OUR VIEW: Site for Kent safety complex raises questions

original location on DAY St. was the better choice for city

Published:

Although the Kent

Church of Christ faces some painful moving issues for the new Kent safety building to go forward, it was the perceived difficulties in acquiring the properties on the original Day Street site that precipitated this and other issues, according to city officials.

Clearly, even with its environmental issues, the Day Street block was the better choice for the city. The so-called buried tank issue was not dissimilar to the one Fairmount Properties confronted in building its attractive complex bordered by South Water, South DePeyster, Erie streets and Haymaker Parkway. Fairmount yanked out the tanks and kept moving forward.

The prices demanded by some of the Day Street owners may have been outrageous, but who knows? Those demands, some of them ridiculous, might have been mitigated by persistence, patience and, importantly, a familiarity that might have worked to the city's advantage with the use of the Downtown Kent Corporation.

That did not happen. Without the communication skills of the late Dan Smith, a key player for the city of Kent, the local teamwork element and the muscle it can bring to Kent development were much diminished in this project, which is not a good sign. True, the city may have the money to build the police department, having persuaded the voters to support it, but the vision supplied to the voters by the architects was the Day Street site.

We will be interested to see a conceptual design of the College Avenue site, which will have to deal with the slope that occurs as one goes north from where the city properties now stand and drop down to the level of College Avenue.

On the positive side, the new site eliminates some of the blight on College Avenue and potentially presents a better looking face to those who use the Kent State University Hotel and Conference Center. The Day Street block, had it become the site for the new police station, would have given the city an impressive complex of buildings and a small campus that would have spoken well to new arrivals in the city. Maybe someday it can become available to the city for other positive uses.

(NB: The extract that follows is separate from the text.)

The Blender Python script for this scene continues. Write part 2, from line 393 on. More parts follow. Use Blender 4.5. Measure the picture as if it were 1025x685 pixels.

Both sites offer the city the opportunity to better centralize operations and gain efficiencies.

Building projects such as the Kent police station need to be evaluated as long-term. Problems that seem difficult today may be viewed as having been less so in the future. The fact that the Kent police have been stuck at their current site for 90 years illustrates that and makes us wonder if in 90 years the College Avenue site will be viewed as having been the better option.